↓↓↓

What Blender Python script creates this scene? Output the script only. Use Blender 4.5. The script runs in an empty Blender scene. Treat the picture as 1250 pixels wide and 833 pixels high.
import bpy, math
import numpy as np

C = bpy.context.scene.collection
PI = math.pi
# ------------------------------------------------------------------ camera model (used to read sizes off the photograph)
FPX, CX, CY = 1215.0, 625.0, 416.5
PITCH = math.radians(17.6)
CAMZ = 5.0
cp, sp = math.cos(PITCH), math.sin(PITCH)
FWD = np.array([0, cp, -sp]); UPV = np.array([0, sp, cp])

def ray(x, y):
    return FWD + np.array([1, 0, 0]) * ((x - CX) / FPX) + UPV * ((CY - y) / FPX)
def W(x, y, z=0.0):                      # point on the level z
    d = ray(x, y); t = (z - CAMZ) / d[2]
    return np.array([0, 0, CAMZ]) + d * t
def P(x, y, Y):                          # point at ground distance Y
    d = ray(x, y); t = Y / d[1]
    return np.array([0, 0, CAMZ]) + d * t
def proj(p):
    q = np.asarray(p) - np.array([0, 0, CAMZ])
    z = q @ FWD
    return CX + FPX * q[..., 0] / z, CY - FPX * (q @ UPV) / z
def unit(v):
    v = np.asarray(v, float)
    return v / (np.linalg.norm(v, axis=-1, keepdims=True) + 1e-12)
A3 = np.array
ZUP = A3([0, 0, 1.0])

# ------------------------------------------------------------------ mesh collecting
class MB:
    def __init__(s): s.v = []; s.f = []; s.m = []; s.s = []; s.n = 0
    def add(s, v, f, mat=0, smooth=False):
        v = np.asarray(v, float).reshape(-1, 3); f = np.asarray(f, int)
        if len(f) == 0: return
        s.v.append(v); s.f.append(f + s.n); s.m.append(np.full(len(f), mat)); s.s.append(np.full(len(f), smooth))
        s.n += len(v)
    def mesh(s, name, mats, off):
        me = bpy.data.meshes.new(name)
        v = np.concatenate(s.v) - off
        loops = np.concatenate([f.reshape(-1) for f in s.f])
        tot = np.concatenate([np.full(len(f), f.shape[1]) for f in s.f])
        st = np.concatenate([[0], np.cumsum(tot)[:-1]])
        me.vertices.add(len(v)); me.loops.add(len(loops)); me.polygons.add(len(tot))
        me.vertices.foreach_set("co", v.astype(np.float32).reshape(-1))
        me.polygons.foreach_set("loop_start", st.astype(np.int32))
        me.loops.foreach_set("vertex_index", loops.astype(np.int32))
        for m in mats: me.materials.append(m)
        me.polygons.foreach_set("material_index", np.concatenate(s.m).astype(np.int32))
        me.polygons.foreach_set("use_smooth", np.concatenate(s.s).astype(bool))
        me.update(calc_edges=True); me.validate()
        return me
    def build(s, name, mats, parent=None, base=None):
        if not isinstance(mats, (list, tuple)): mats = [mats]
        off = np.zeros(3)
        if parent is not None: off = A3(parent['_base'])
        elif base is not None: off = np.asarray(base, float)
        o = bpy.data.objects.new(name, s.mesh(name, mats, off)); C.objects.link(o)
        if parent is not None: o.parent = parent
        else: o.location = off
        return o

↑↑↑

# Work instructions
Quote only the stretch of lines that starts the data above and ends with the line containing "ZUP = A3([0, 0, 1.0])", both included.

# Response to the exercise
What Blender Python script creates this scene? Output the script only. Use Blender 4.5. The script runs in an empty Blender scene. Treat the picture as 1250 pixels wide and 833 pixels high.
import bpy, math
import numpy as np

C = bpy.context.scene.collection
PI = math.pi
# ------------------------------------------------------------------ camera model (used to read sizes off the photograph)
FPX, CX, CY = 1215.0, 625.0, 416.5
PITCH = math.radians(17.6)
CAMZ = 5.0
cp, sp = math.cos(PITCH), math.sin(PITCH)
FWD = np.array([0, cp, -sp]); UPV = np.array([0, sp, cp])

def ray(x, y):
    return FWD + np.array([1, 0, 0]) * ((x - CX) / FPX) + UPV * ((CY - y) / FPX)
def W(x, y, z=0.0):                      # point on the level z
    d = ray(x, y); t = (z - CAMZ) / d[2]
    return np.array([0, 0, CAMZ]) + d * t
def P(x, y, Y):                          # point at ground distance Y
    d = ray(x, y); t = Y / d[1]
    return np.array([0, 0, CAMZ]) + d * t
def proj(p):
    q = np.asarray(p) - np.array([0, 0, CAMZ])
    z = q @ FWD
    return CX + FPX * q[..., 0] / z, CY - FPX * (q @ UPV) / z
def unit(v):
    v = np.asarray(v, float)
    return v / (np.linalg.norm(v, axis=-1, keepdims=True) + 1e-12)
A3 = np.array
ZUP = A3([0, 0, 1.0])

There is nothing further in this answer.